Voyez un extrait de sa présence sur scène à 5 minutes 30 secondes dans la vidéo ci-dessous.
Le réalisateur
Raôul Duguay a aussi joué au réalisateur. Ô ou l’invisible enfant, qui est sorti en 1972 est le premier film de l’artiste. Ce film expose une réflexion tant poétique, sonore que visuelle qui représente la vie de l’artiste dans les trois années précédentes à la sortie selon une vision surréaliste. Dans cette œuvre, il y a une critique sur l’homme moderne qui n’est plus capable de s’émerveiller.

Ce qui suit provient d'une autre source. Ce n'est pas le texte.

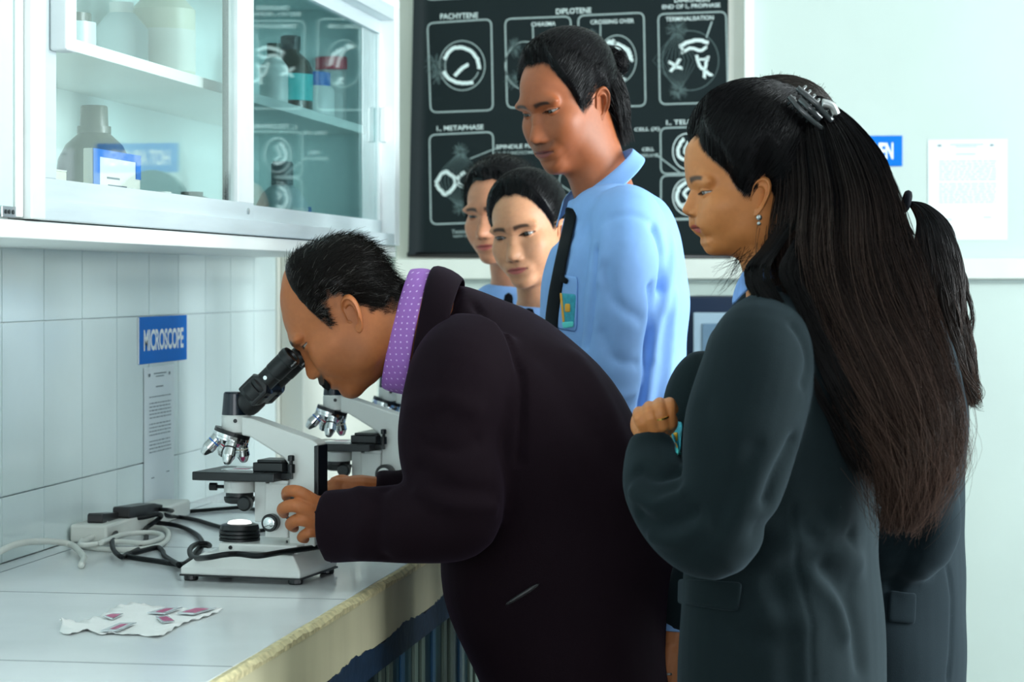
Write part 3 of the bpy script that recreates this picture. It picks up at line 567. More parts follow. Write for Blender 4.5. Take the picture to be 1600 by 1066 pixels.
def plug(label, za_, zb_, w, h, m, X):
    p = onX(za_[0]/2.2857, 700+za_[1]/2.2857, X); q = onX(zb_[0]/2.2857, 700+zb_[1]/2.2857, X); u = q-p; ln = u.length; u.normalize(); v = Vector((0, 0, 1)).cross(u).normalized(); n_ = u.cross(v)
    e = empty('plug', label, 'plug', 'black plugs', loc=p); f = lambda s_, t_, z: p+u*s_+v*t_+n_*z
    MB().prism([(0, .003), (.006, 0), (ln*.75, 0), (ln, h*.25), (ln, h*.75), (ln*.75, h), (.006, h), (0, h-.003)], (-w/2, w/2), fn=lambda s_, z_, t_: f(s_, t_, z_)).build('body', m, e, bevel=.0015)
    MB().prism([(ln-.001, h*.3), (ln+.022, h*.38), (ln+.022, h*.62), (ln-.001, h*.7)], (-w*.2, w*.2), fn=lambda s_, z_, t_: f(s_, t_, z_)).build('strain_relief', m, e)
    MB().box((p.x-.012, p.y+.02, CT+.0345), (p.x+.012, p.y+.045, max(CT+.036, p.z+.004))).build('pins', M_steel, e)
plug('small black plug in the white socket block by the wall', (338, 272), (420, 266), .03, .02, M_blackp, .05)
plug('larger black connector beside the small plug, in front of the notice', (432, 252), (552, 232), .034, .022, M_blackp, .07)
a = z3(300, 318, 0)
e = empty('socket_block', 'white extension socket block at the foot of the tiled wall', 'socket', loc=a)
MB().box((.012, a.y-.1, CT+.0008), (.085, a.y+.42, CT+.034)).build('body', M_cordw, e, bevel=.005)
for k in range(2): MB().lathe([(.016, CT+.0342), (.015, CT+.036)], 18, M=Matrix.Translation((.05, a.y-.04+.14*k, 0))).build('socket_face', M_pwhite, e)
# tissue
M_tis = mat('tissue_paper', L((240, 242, 240)), .8, var=.02, bump=.3, bscale=90)
outl = [(213, 622), (235, 634), (262, 636), (330, 615), (375, 600), (398, 582), (420, 572), (470, 562), (515, 562), (545, 574), (600, 578), (640, 579), (720, 581), (798, 583), (770, 596), (730, 610), (680, 624), (640, 640), (600, 666), (565, 683), (520, 676), (490, 672), (440, 672), (400, 668), (350, 672), (330, 662), (312, 656), (285, 662), (250, 672), (225, 668), (212, 660), (222, 645)]
bm = bmesh.new(); vs = [bm.verts.new(z3(x, y, 0)) for x, y in outl]; f = bm.faces.new(vs); bmesh.ops.triangulate(bm, faces=[f])
for _ in range(4): bmesh.ops.subdivide_edges(bm, edges=[e_ for e_ in bm.edges if e_.calc_length() > .008], cuts=1)
bmesh.ops.triangulate(bm, faces=bm.faces)
bnd = {v for e_ in bm.edges if e_.is_boundary for v in e_.verts}
left = z3(215, 640, 0)
for v in bm.verts:
    x, y = v.co.x, v.co.y; w = .0010+.0006*math.sin(x*120)*math.cos(y*90)+(.0014*(1+math.sin(x*210+y*160)) if v in bnd else 0)
    dl = (v.co-left).length; w += .012*max(0, 1-dl/.035)**1.5
    v.co.z = CT+.0006+w
me = bpy.data.meshes.new('tissue'); bm.to_mesh(me); bm.free()
o = tag(link('tissue', me, M_tis, smooth=True), 'crumpled white tissue on the worktop carrying stained glass slides', 'tissue')
sm_ = o.modifiers.new('thick', 'SOLIDIFY'); sm_.thickness = .0004
slides = [('glass slide with a dark pink smear at the back of the tissue', [(525, 602), (590, 583), (652, 583), (590, 606)], .5), ('glass slide with magenta stain at the right tip of the tissue', [(632, 603), (700, 581), (772, 585), (692, 608)], .8), ('square purple-stained slide in the middle of the tissue', [(555, 616), (600, 612), (624, 633), (580, 638)], .85), ('glass slide with a pink centre at the front of the tissue', [(358, 667), (428, 638), (488, 638), (420, 668)], .45), ('small bright pink slide at the left of the tissue', [(368, 614), (402, 604), (440, 605), (402, 626)], .9)]
for lb, q, cov in slides:
    c = sum((z3(*p, 0) for p in q), Vector())/4; e = empty('microscope_slide', lb, 'slide', 'stained slides on the tissue', loc=(c.x, c.y, CT+.0045))
    P4 = [z3(*p, 0) for p in q]
    if sum((P4[i].x*P4[(i+1) % 4].y-P4[(i+1) % 4].x*P4[i].y) for i in range(4)) < 0: P4 = P4[::-1]
    pl = [(p.x, p.y) for p in P4]
    MB().prism(pl, (CT+.0046, CT+.0056), fn=lambda u, v, w: (u, v, w)).build('glass', M_slide, e)
    pl2 = [(c.x+(u-c.x)*cov*random.uniform(.75, 1), c.y+(v-c.y)*.72*random.uniform(.8, 1)) for u, v in pl]
    MB().prism(pl2, (CT+.0057, CT+.0059), fn=lambda u, v, w: (u, v, w)).build('stain', M_pink, e)
    MB().prism([pl[0], pl[1], (pl[1][0]*.97+pl[2][0]*.03, pl[1][1]*.97+pl[2][1]*.03), (pl[0][0]*.97+pl[3][0]*.03, pl[0][1]*.97+pl[3][1]*.03)], (CT+.0057, CT+.0059), fn=lambda u, v, w: (u, v, w)).build('dark_edge', M_dark, e)
# ================================================================== people
def _ell(p, c, r):
    c = np.array(c); r = np.array(r); q = (p-c)/r; k0 = np.linalg.norm(q, axis=1); k1 = np.linalg.norm((p-c)/(r*r), axis=1)+1e-9
    return k0*(k0-1)/k1
def _smin(a, b, k):
    h = np.clip(.5+.5*(b-a)/k, 0, 1); return b*(1-h)+a*h-k*h*(1-h)
PROF = [(.02, .112), (.0535, .088), (.078, .065), (.089, .045), (.0945, .020), (.0895, .002), (.098, -.018), (.113, -.036), (.115, -.042), (.110, -.048), (.0965, -.053), (.1005, -.062), (.1015, -.067), (.0955, -.0705), (.0985, -.077), (.091, -.0875), (.0945, -.100), (.086, -.113), (.065, -.120)]
HO = np.array((0, 0, -.01))
class Head:
    def __init__(s, px, py, d, yaw, pitch, roll=0, scale=1, prof=None, low=1.0, wide=1.0, jaw=1.0, cran=0, fem=0, neck=None, nr=.054):
        s.fem = fem; s.nk = None
        s.prof = prof or PROF; s.low = low; s.wide = wide; s.jaw = jaw; s.cran = cran; s.scale = scale
        y = math.radians(yaw); p = math.radians(pitch); fh = -FW*math.cos(y)-RT*math.sin(y)
        f = fh*math.cos(p)-UP*math.sin(p); u = fh*math.sin(p)+UP*math.cos(p)
        q = Matrix.Rotation(math.radians(roll), 3, f); u = q @ u; x = f.cross(u)
        M = Matrix((x, f, u)).transposed().to_4x4(); s.f = f; s.u = u; s.x = x
        s.M = Matrix.Translation(W(px, py, d)) @ M @ Matrix.Scale(scale, 4); s.A = np.array(s.M)
        zz = np.array([b for a, b in s.prof]); s.znose = zz[8]; s.zmouth = zz[13]
        if neck is not None:
            b = s.M.inverted() @ Vector(neck); a = Vector((0, -.018, -.015)); b = a+(b-a).normalized()*min((b-a).length, .24); s.nk0 = (np.array(a), np.array(b), nr)
        ang = np.radians(np.linspace(-89, 89, 180)); dirs = np.stack([0*ang, np.cos(ang), np.sin(ang)], 1)
        s._ma = ang; s._mr = s._base(dirs)
        pr = np.array(s.prof)-HO[1:]; pa = np.arctan2(pr[:, 1], pr[:, 0]); rr = np.hypot(pr[:, 0], pr[:, 1]); o = np.argsort(pa)
        # smooth the traced profile a little
        aa = np.linspace(pa.min(), pa.max(), 300); r2 = np.interp(aa, pa[o], rr[o]); ker = np.exp(-np.linspace(-2, 2, 7)**2); ker /= ker.sum()
        r2 = np.convolve(np.pad(r2, 3, mode='edge'), ker, 'valid'); s._pa = aa; s._pr = r2; s.neck_on = neck is not None
    def sdf(s, p):
        pp = p; p = p.copy(); p[:, 2] = np.where(p[:, 2] < 0, p[:, 2]/s.low, p[:, 2]); p[:, 0] = np.abs(p[:, 0])/s.wide
        c = s.cran
        d = _ell(p, (0, -.014, .034+c/2), (.073, .096, .081+c/2))
        d = _smin(d, _ell(p, (0, .026, -.030), (.059, .060, .080)), .03)
        d = _smin(d, _ell(p, (0, .038, -.078), (.044*s.jaw, .047, .040)), .028)
        d = _smin(d, _ell(p, (0, .074, -.100), (.024, .018, .017)), .018)
        d = _smin(d, _ell(p, (.044, .052, -.026), (.020, .026, .022)), .02)
        d = _smin(d, _ell(p, (.047*s.jaw, .006, -.062), (.014, .034, .034)), .034)
        d = _smin(d, _ell(p, (.026, .0765-.004*s.fem, .017), (.030, .011, .010)), .014)
        d = _smin(d, _ell(p, (.030, .062, -.046), (.022, .023, .028)), .022)
        # eye sockets
        k = _ell(p, (.033, .100, -.001), (.020, .016, .012)); d = -_smin(-d, k, .012)
        nz = s.znose/s.low
        if s.nk:
            a, b, r = s.nk; ab = b-a; t = np.clip(((pp-a) @ ab)/(ab @ ab), 0, 1); d = _smin(d, np.linalg.norm((pp-(a+t[:, None]*ab))*np.array((1, .9, 1)), axis=1)-r, .022)
        d = _smin(d, _ell(p, (.0145, .0815, nz-.0045), (.0072, .0110, .0072)), .004)
        d = _smin(d, _ell(p, (0, .082, s.zmouth/s.low), (.030, .016, .020)), .014)
        return d
    def _base(s, dirs, neck=False):
        lo = np.full(len(dirs), .03); hi = np.full(len(dirs), .32 if neck else .2); s.nk = s.nk0 if neck else None
        for _ in range(16):
            mid = (lo+hi)/2; ins = s.sdf(HO+dirs*mid[:, None]) < 0; lo = np.where(ins, mid, lo); hi = np.where(ins, hi, mid)
        return (lo+hi)/2
    def R(s, dirs):
        r = s._base(dirs); p = HO+dirs*r[:, None]; ph = np.arctan2(dirs[:, 2], np.hypot(dirs[:, 1], dirs[:, 0]*.35)); inr = (ph > s._pa[0]) & (ph < s._pa[-1])
        dl = np.interp(ph, s._pa, s._pr)-np.interp(ph, s._ma, s._mr)
        edge = np.clip(np.minimum(ph-s._pa[0], s._pa[-1]-ph)/.25, 0, 1); l = s.low
        w = np.interp(p[:, 2], [-.118*l, -.095*l, -.073*l, -.056*l, -.046*l, -.02*l, .006, .022, .05, .11], [.034, .024, .026, .019, .0150, .0108, .0092, .03, .055, .07])
        front = np.clip(dirs[:, 1]/.35, 0, 1)
        ex = np.maximum(s._base(dirs, True)-r, 0) if s.neck_on else 0
        return r+dl*np.exp(-np.abs(p[:, 0]/w)**2.2)*edge*front*inr+ex
    def Rf(s, dirs):
        if not hasattr(s, '_tab'):
            e = np.linspace(-math.pi/2, math.pi/2, 121); a = np.linspace(-math.pi, math.pi, 241); E, A = np.meshgrid(e, a, indexing='ij'); E = E.ravel(); A = A.ravel()
            s._tab = s.R(np.stack([np.cos(E)*np.sin(A), np.cos(E)*np.cos(A), np.sin(E)], 1)).reshape(121, 241)
        e = (np.arcsin(np.clip(dirs[:, 2], -1, 1))/math.pi+.5)*120; a = (np.arctan2(dirs[:, 0], dirs[:, 1])/math.pi+1)*120
        i = np.clip(e.astype(int), 0, 119); j = np.clip(a.astype(int), 0, 239); u = e-i; v = a-j; T = s._tab
        return T[i, j]*(1-u)*(1-v)+T[i+1, j]*u*(1-v)+T[i, j+1]*(1-u)*v+T[i+1, j+1]*u*v
    def P(s, dirs, off=0, exact=False): return HO+dirs*((s.R if exact else s.Rf)(dirs)+off)[:, None]
    def world(s, p): return p @ s.A[:3, :3].T+s.A[:3, 3]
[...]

Vous pouvez visionner ce film, sur le site web de l’ONF en cliquant ici.
Saviez-vous que…
Après la sortie de la chanson la Bittt à Tibi en 1975, qui fut un énorme succès, Raôul Duguay a déjà refusé de faire la chanson la Bittt à Tibi en spectacle sous prétexte qu'il n'était pas un Juke-Box. Il ne voulait pas être associé qu'à une seule chanson. C'est ce qu'il explique dans l'article ci-dessous paru dans La Presse en 1978.
Saviez-vous que… La chanson la Bittt à Tibi s’écrit avec trois T. Le chiffre 3 est un élément qui se répète chez l’artiste Raoûl Duguay. Trois pour les accents circonflexes qui désignent en soi un triangle et qui deviennent aussi un symbole unificateur et une sorte d’énergie première pour l’artiste, ou bien pour la lettre L dans alllô, tout comme le titre de la Bittt à Tibi avec trois T.
Ce billet de blogue m’a été inspiré par un ancien projet de Cégep que j’ai réalisé dans le cadre de mon cours d’histoire avec ma professeure Isabelle Lauzon. Toutes les informations de ce billet de blogue sont le fruit de plusieurs recherches et d’une entrevue avec Raôul Duguay lui-même en 2016.